YES. THIS. EXACTLY:  Victor Davis Hanson makes cogent observations on the “high IQs” of the establishment political class:

Turn on an evening cable show and ask which interviewer is married to which anchor on another channel, or which of the pundits are former politicos, or how many in the White House worked for Big News or are married or related to someone who does. How many pundits were advisers to political candidates or related to someone who was? How does Ben Rhodes do an interview on CBS News or George Stephanopoulos interview Hillary Clinton or a writer expound on the primaries when he is also an adviser to a particular campaign? The problem is not just that all this is incestuous or unethical, but that it blinds a tiny elite to what millions of quite different Americans value and experience.

Charles Murray recently wrote in anger, addressing those who would vote for Trump because “Hillary is even worse”: “I know that I am unlikely to persuade any of my fellow Establishmentarians to change their minds. But I cannot end without urging you to resist that sin to which people with high IQs (which most of you have) are unusually prone: Using your intellectual powers to convince yourself of something despite the evidence plainly before you. Just watch and listen to the man. Don’t concoct elaborate rationalizations. Just watch and listen.” . . .

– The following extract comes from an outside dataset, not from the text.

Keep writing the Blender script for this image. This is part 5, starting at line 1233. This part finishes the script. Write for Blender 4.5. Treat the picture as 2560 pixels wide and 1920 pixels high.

Murray has a point that Trump’s crudity and buffoonery should be taken seriously, but when he says establishmentarians have “high IQs,” what exactly does he mean? Did a high IQ prevent an infatuated David Brooks (whom he quotes approvingly) from fathoming presidential success as if he were a sartorial seancer, from the crease of Senator Obama pants leg? What was the IQ of the presidential historian who declared Obama the smartest man ever to be elevated to the White House? . . . Or perhaps the conservative wit who once wrote that Obama has a “first-class temperament and a first-class intellect,” and that he is the rare politician who “writes his own books,” which were “first rate”?

Establishmentarian high IQs? The point is not to castigate past poor judgment, but to offer New Testament reminders about hubris and the casting of first stones — and why hoi polloi are skeptical of their supposed intellectual betters.

So how did a blond comb-over real-estate dealer destroy an impressive and decent Republican field and find himself near dead even with Hillary Clinton — to the complete astonishment, and later fury, of the Washington establishment? Simply because lots of people have become exhausted by political and media elites who have thought very highly of themselves — but on what grounds it has become increasingly impossible to figure out.

Indeed. If I hear one more of my conservative/libertarian “high IQ” colleagues (many of them long-time friends) denigrate Trump as stupid, racist, sexist or (I kid you not)  not “really” successful–I may puke.

One certainly may oppose Trump’s policies on a principled basis.  But to hear the right-of-center intelligentsia (who may be well-educated and perhaps even have high IQs, but are not necessarily intelligent) denigrate the presumptive GOP nominee–selected by We the People–using the same leftist tactics used to denigrate George W. Bush and many other conservative standard-bearers, is nauseating.

These “high IQ” members of the GOP intelligentsia simply cannot hide their disdain for ordinary Americans’ selection of a GOP nominee, yet they simultaneously claim that the GOP represents ordinary Americans’ values. The GOP intelligentsia is behaving like a delusional narcissist, reveling in its (false) superiority over the little people.